You see that throughout Krauthammer’s writings. He grumbles that Winston Churchill “is now disparaged for not sharing our multicultural late 20th-century sensibilities,” but this is not actually why Churchill is disparaged, and if you’re really going to defend Churchill, you need to acknowledge head-on what he actually said, e.g., “I hate Indians… [they are a] beastly people.” He briefly acknowledges that Columbus participated in some “great cruelty” before arguing that the eventual establishment of the United States made it all worth it:

The real question is, what eventually grew on this bloodied soil? The answer is, The great modern civilization of the Americas… Is it Eurocentric to believe the life of liberty is superior to the life of the beehive [under the Inca]?… The Columbian legacy has created a civilization that we ought not, in all humble piety and cultural relativism, declare to be no better or worse than that of the Incas. It turned out better. And mankind is the better for it. Infinitely better. Reason enough to honor Columbus and 1492.

Now, the actual allegations against Columbus are that he engaged in routinized torture including the cutting out of tongues, and was so sadistic a ruler over the conquered people that he had to be relieved of his duties. But if you say that, it becomes far harder to say with a straight face that he’s still worth celebrating because we did, after all, ultimately build chain restaurants and golf courses on this bloodied soil. This is a constant in conservative writing: the understatement of serious atrocities. You could see this in George H.W. Bush’s obituaries, which pointed to his being a flawed person who did a bad thing here and there, without emphasizing that the “bad thing” was presiding over multiple mass murders and the imprisoning and deportation by the thousand of desperate Haitian refugees.

Charles Krauthammer’s perspective on “things that matter” and “the point of it all,” then, was in my view morally warped. To me, human suffering is the thing that matters, and the point is to end it. As I go back and read his musings on baseball, chess, puppies, and war, I am sickened. How can a man so casually advocate acts of violence that he doesn’t even seem to take seriously? How can he be so removed from the reality of what he is talking about? This great Intellectual, praised by Clinton and Bush alike, was the most superficial of thinkers, who didn’t care to listen to his critics and didn’t care to take seriously the moral stakes of his advocacy. 

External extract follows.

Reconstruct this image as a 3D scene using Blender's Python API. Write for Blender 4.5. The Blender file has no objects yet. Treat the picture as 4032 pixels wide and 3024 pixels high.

Charles Krauthammer is gone now. I won’t speak of him again. There is no need. I am sure he was a decent father, and his son pays loving tribute to him in The Point of It All. But if Krauthammer’s columns did have the kind of influence they were reported to have, it was toward making the United States a more thoughtless, imperious, warlike, and irrational nation. If this is the best that conservative intellectualism has to offer, may there be no more conservative intellectuals.